TASK TO COMPLETE
Where a line of the material contains the string "script", copy that line.

+++ SUPPLIED RECORDS

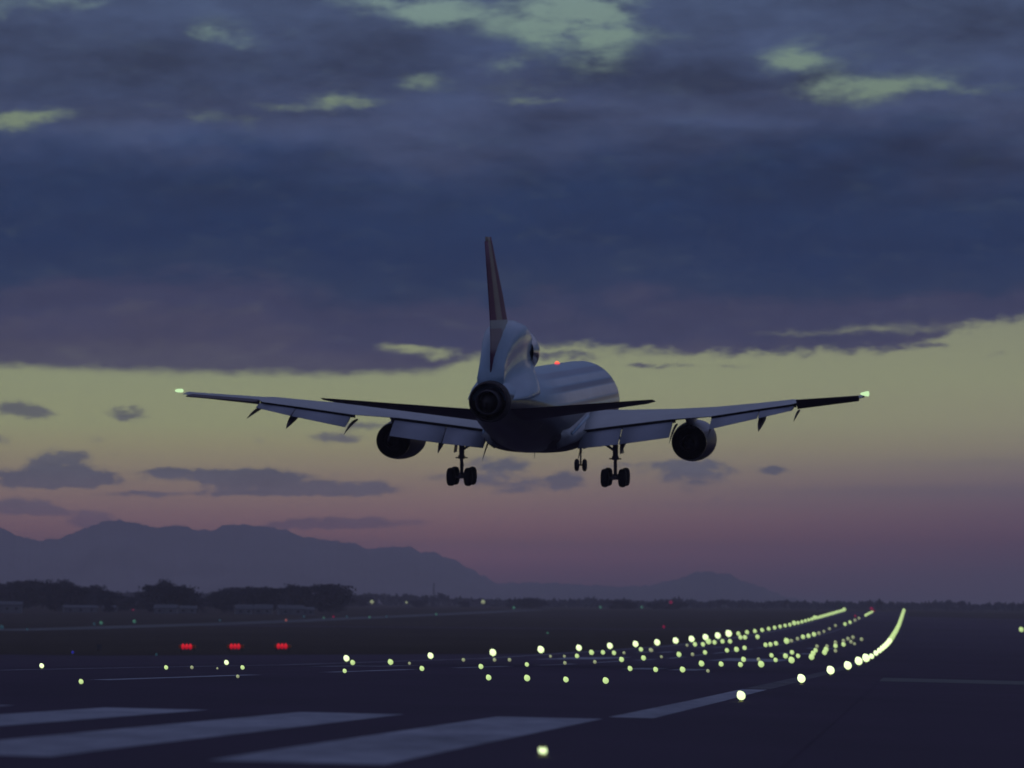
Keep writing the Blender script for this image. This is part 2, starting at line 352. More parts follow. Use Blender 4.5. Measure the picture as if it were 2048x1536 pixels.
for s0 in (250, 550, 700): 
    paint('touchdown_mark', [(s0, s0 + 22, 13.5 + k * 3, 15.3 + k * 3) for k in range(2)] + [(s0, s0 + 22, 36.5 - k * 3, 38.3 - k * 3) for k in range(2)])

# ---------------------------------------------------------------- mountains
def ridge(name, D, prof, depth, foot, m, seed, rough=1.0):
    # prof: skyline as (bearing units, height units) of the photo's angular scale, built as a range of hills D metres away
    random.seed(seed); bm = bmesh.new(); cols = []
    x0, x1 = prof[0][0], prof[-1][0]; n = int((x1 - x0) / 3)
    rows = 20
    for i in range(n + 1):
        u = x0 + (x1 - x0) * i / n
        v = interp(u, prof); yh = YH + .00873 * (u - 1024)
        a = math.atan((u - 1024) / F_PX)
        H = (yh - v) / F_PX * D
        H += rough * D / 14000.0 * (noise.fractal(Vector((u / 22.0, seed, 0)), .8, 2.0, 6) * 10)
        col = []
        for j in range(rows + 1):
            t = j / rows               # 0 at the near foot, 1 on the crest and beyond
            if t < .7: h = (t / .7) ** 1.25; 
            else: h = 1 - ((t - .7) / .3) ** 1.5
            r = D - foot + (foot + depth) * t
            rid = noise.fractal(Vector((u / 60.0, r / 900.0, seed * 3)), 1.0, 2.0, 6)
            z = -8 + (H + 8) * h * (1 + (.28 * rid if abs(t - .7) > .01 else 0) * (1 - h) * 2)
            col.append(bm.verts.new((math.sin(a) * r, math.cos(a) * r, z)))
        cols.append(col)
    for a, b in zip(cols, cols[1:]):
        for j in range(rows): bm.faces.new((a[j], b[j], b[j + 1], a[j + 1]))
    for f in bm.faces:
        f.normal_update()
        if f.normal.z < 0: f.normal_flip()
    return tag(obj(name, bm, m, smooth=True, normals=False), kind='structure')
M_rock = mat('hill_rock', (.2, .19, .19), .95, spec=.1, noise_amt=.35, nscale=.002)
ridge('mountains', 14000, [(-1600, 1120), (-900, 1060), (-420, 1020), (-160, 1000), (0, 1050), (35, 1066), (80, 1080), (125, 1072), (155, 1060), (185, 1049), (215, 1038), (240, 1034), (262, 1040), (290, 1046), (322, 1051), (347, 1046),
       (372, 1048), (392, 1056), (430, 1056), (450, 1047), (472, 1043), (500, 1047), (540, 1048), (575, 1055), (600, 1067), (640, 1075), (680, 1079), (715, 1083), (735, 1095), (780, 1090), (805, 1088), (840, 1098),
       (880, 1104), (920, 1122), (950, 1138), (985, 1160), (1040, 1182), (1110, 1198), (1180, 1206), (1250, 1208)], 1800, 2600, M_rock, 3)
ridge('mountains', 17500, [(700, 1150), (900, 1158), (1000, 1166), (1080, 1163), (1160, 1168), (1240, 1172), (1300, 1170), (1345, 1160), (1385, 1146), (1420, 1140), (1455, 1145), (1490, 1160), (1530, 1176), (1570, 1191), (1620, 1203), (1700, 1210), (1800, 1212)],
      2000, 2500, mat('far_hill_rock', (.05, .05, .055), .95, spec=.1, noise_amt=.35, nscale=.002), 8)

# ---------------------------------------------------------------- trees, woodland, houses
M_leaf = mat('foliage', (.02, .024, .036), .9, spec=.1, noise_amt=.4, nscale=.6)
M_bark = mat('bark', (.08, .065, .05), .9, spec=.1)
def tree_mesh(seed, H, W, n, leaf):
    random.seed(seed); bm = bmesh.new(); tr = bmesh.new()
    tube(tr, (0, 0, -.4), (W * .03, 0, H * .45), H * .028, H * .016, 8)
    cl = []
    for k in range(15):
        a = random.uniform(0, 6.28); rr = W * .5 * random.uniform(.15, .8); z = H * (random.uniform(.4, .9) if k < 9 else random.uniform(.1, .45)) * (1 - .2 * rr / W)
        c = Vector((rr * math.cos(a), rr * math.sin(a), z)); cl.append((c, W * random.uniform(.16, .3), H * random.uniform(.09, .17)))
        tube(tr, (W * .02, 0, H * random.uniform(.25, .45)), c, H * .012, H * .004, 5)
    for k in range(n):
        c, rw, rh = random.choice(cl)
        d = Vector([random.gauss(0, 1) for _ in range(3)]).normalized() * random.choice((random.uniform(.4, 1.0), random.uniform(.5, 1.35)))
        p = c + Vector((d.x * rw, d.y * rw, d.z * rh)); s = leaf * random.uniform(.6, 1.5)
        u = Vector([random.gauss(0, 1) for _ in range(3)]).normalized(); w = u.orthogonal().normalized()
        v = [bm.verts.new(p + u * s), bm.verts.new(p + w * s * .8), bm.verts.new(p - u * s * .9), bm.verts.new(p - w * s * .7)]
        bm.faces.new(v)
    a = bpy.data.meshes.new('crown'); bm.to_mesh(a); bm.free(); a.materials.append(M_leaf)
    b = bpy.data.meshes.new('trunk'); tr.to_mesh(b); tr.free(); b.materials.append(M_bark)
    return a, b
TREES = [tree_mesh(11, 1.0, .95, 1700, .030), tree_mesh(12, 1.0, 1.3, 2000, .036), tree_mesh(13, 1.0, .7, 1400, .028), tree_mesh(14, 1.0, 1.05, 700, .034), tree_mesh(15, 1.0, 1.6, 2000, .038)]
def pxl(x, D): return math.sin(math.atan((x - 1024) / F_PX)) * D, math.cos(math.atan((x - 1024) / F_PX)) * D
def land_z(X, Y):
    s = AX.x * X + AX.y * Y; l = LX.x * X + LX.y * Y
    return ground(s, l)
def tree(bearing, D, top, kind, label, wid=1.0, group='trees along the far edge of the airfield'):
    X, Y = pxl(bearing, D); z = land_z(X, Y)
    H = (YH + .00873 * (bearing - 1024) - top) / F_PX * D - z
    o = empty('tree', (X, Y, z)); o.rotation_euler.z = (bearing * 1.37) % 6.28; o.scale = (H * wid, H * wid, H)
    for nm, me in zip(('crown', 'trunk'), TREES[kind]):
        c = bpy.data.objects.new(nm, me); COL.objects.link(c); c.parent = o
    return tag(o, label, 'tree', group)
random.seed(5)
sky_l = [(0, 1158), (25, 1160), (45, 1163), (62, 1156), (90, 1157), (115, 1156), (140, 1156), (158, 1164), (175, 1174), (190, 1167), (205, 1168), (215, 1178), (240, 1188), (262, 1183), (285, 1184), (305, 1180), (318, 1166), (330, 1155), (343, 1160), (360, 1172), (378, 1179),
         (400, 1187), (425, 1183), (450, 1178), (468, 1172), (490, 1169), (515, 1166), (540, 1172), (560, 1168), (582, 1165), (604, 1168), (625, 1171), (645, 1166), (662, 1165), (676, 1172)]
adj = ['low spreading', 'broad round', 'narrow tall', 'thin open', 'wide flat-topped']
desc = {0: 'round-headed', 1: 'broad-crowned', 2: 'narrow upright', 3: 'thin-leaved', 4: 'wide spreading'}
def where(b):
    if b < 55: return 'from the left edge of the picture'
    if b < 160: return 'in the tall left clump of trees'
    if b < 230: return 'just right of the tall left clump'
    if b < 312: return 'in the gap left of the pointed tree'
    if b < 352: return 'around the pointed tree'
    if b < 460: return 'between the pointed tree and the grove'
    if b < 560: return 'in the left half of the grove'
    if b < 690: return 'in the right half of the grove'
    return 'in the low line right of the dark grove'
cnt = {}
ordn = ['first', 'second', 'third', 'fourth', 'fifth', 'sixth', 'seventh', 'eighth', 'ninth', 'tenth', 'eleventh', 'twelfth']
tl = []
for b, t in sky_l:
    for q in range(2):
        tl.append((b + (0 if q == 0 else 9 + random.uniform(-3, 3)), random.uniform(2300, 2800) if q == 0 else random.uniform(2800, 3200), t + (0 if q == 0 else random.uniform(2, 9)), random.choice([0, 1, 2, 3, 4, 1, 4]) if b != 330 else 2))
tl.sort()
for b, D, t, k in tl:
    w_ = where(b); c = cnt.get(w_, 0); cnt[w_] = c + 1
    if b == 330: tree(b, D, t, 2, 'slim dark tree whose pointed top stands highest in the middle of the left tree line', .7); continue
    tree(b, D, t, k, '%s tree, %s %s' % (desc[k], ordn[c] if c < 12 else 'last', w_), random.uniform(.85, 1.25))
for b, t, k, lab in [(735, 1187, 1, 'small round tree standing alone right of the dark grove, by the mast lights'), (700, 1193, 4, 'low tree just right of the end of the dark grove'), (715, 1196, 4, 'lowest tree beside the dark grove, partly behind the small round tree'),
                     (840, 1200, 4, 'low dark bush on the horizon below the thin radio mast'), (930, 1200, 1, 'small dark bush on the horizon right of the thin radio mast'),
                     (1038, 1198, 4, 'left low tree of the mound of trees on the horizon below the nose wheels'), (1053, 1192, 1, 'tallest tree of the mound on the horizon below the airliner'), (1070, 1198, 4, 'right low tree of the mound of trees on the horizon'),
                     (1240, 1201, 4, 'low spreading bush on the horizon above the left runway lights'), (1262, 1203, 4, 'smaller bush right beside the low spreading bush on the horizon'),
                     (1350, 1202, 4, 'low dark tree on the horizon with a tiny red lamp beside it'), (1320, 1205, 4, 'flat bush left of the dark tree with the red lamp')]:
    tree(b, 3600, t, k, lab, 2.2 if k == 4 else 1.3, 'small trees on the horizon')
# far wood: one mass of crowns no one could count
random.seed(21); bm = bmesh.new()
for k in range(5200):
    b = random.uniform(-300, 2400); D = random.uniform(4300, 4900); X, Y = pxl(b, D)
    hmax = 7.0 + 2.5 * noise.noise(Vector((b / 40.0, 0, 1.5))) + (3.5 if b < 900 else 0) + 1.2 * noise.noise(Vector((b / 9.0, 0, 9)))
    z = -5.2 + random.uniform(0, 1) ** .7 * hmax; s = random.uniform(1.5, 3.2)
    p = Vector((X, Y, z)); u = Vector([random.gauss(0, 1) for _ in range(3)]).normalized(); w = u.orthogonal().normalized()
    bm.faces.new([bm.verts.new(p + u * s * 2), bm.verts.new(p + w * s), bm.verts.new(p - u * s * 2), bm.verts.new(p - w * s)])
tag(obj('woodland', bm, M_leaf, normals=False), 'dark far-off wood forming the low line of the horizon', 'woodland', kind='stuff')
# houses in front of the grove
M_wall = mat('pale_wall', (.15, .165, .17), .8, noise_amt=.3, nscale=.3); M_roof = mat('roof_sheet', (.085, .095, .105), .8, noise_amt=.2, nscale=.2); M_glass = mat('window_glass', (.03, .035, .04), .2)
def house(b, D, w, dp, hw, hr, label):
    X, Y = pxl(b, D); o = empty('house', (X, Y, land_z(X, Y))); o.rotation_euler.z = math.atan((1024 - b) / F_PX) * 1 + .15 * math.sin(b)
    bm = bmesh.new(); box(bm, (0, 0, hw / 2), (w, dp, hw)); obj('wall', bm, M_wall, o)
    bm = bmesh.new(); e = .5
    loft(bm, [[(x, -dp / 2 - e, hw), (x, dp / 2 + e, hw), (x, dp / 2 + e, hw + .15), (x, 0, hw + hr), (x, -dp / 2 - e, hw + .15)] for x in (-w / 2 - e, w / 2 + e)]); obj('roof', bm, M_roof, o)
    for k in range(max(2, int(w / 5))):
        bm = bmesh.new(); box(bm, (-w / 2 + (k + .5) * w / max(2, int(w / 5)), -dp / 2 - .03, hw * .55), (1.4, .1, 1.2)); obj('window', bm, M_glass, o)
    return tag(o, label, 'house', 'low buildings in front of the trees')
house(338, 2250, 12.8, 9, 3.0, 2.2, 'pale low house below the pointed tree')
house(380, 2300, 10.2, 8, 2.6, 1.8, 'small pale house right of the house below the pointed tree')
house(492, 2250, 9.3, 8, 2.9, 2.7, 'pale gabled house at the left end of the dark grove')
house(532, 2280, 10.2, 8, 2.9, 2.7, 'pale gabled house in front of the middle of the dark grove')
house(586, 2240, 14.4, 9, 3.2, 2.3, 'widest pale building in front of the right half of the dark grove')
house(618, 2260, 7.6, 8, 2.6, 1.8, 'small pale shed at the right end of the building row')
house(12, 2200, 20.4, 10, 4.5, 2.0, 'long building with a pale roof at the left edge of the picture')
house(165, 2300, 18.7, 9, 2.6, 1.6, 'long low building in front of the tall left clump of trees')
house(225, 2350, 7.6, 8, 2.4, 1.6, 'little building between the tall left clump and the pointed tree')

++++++
+++ SUPPLIED RECORDS

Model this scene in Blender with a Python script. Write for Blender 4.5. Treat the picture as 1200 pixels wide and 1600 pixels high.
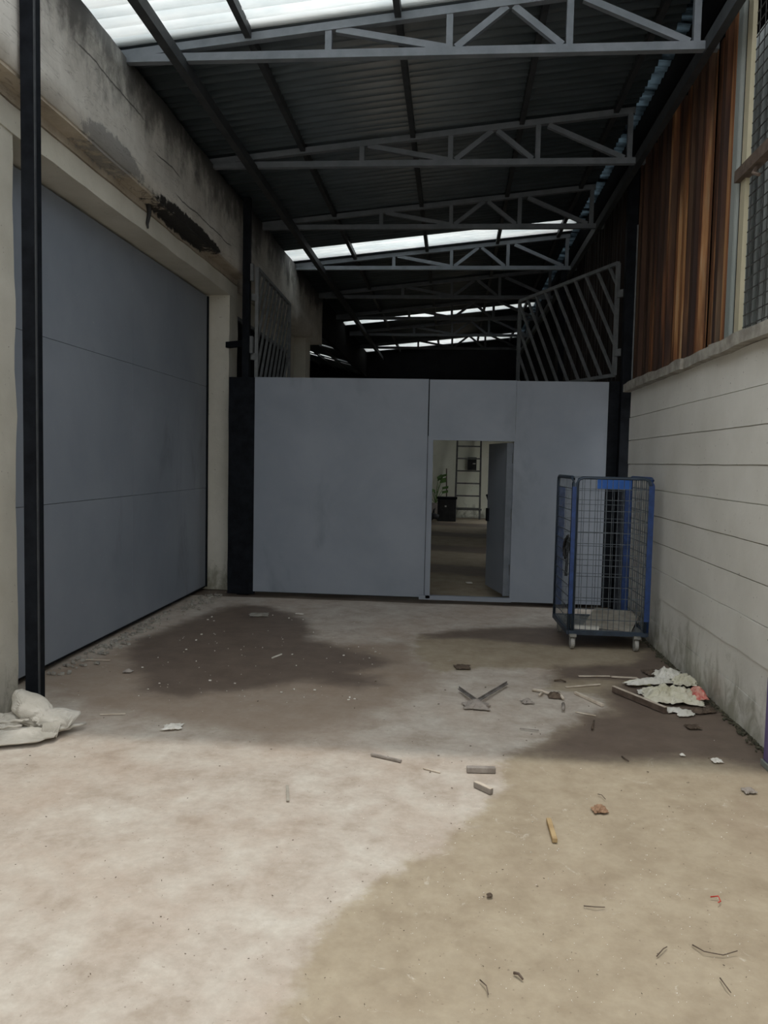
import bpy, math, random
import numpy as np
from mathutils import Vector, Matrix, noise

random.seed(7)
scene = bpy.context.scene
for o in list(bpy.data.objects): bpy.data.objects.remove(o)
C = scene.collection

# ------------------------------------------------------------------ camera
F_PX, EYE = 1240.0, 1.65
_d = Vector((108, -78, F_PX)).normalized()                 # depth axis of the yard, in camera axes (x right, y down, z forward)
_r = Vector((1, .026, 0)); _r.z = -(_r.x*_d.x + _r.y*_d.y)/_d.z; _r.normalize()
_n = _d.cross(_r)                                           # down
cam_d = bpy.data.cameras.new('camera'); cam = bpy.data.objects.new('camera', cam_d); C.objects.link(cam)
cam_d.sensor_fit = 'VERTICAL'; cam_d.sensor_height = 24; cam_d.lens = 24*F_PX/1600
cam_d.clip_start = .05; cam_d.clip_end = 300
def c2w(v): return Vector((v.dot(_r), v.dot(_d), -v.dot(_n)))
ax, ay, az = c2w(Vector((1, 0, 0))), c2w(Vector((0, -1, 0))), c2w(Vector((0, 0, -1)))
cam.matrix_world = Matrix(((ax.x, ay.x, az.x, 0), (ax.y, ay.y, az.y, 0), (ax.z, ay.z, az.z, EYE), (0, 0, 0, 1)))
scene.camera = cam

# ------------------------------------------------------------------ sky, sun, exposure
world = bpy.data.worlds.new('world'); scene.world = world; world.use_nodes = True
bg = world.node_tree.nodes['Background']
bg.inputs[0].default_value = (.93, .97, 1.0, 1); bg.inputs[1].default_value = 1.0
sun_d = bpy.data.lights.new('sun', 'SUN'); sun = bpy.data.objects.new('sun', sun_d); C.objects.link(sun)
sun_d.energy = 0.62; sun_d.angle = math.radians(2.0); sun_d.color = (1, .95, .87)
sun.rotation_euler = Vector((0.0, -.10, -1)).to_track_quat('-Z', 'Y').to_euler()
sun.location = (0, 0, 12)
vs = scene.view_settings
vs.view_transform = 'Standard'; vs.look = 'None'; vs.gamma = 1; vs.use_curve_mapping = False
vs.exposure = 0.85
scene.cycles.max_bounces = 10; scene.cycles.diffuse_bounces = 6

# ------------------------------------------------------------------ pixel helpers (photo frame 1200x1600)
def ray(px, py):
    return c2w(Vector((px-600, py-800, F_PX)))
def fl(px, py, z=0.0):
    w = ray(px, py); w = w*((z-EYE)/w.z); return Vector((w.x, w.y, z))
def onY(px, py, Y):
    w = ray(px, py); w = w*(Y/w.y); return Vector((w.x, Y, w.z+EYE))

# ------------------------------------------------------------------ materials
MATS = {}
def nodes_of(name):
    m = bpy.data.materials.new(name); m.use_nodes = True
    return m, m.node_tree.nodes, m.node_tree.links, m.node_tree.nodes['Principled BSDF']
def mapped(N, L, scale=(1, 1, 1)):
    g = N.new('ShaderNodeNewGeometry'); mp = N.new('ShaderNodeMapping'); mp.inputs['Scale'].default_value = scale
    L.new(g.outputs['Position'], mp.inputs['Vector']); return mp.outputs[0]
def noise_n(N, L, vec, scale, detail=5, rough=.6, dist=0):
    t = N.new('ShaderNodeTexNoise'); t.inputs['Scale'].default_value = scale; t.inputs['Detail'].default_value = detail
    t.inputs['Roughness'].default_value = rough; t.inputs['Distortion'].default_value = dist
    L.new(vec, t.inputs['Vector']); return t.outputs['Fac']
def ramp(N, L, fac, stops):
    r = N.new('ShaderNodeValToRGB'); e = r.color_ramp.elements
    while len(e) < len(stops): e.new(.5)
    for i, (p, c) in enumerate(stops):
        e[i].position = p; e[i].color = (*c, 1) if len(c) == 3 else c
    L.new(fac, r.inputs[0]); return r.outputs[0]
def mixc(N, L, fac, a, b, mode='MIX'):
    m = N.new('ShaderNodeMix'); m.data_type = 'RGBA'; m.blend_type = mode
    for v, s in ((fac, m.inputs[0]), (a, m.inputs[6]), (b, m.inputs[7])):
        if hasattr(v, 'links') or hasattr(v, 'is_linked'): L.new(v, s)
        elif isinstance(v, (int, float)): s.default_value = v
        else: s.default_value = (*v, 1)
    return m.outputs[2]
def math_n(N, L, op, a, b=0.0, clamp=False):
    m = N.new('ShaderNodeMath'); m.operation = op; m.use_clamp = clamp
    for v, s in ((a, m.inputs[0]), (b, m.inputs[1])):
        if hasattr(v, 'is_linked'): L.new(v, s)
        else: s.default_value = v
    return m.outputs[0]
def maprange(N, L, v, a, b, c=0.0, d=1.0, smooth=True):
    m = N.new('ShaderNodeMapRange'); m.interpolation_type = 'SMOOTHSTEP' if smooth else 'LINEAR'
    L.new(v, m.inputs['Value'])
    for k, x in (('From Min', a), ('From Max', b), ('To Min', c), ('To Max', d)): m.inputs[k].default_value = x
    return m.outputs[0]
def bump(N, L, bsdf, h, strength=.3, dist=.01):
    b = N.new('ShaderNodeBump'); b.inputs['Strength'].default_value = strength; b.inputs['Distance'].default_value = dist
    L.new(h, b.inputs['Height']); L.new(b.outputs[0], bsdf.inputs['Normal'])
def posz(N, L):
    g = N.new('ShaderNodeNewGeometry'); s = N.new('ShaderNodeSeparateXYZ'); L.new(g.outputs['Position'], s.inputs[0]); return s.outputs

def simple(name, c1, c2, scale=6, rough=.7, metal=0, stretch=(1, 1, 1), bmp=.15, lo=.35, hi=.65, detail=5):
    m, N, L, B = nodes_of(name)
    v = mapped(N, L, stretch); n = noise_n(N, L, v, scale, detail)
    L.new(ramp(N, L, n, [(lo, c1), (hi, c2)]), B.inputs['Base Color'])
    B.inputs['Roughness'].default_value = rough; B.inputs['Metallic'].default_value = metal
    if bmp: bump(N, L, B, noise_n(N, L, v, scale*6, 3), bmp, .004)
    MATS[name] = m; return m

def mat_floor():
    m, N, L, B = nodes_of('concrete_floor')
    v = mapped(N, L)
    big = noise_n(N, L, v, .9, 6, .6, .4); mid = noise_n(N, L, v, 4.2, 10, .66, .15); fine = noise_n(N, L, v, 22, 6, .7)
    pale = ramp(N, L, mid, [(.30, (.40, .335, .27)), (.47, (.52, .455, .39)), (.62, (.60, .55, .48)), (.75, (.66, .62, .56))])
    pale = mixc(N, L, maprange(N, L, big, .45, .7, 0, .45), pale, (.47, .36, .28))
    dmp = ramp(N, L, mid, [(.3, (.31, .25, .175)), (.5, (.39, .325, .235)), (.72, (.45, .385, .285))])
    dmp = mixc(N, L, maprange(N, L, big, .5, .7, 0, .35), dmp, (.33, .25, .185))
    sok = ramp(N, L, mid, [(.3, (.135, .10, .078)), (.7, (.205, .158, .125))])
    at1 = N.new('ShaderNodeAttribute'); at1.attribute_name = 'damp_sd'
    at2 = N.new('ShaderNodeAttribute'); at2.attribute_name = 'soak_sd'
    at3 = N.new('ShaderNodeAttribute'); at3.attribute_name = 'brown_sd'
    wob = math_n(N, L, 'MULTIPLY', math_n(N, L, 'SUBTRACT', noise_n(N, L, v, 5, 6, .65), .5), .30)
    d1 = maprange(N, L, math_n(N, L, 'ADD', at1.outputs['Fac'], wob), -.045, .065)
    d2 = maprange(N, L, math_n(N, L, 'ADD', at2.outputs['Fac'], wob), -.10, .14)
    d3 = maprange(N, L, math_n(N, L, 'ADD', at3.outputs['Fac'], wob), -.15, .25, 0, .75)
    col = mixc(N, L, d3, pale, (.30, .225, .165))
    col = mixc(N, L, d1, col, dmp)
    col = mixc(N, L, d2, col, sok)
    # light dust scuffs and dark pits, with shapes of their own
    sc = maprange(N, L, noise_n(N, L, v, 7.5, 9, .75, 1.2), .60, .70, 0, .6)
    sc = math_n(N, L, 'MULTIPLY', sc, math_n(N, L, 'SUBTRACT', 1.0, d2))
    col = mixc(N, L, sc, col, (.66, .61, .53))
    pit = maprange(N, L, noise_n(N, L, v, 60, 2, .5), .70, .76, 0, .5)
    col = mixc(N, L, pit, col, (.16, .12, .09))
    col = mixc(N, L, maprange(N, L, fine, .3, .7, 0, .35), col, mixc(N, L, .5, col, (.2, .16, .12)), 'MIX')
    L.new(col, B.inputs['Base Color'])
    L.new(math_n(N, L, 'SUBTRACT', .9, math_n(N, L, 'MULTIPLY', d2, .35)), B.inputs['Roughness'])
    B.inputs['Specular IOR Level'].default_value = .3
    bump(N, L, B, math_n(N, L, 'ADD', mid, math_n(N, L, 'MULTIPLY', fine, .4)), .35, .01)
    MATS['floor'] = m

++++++

RESULT OF THIS EXERCISE
Keep writing the Blender script for this image. This is part 2, starting at line 352. More parts follow. Use Blender 4.5. Measure the picture as if it were 2048x1536 pixels.
Model this scene in Blender with a Python script. Write for Blender 4.5. Treat the picture as 1200 pixels wide and 1600 pixels high.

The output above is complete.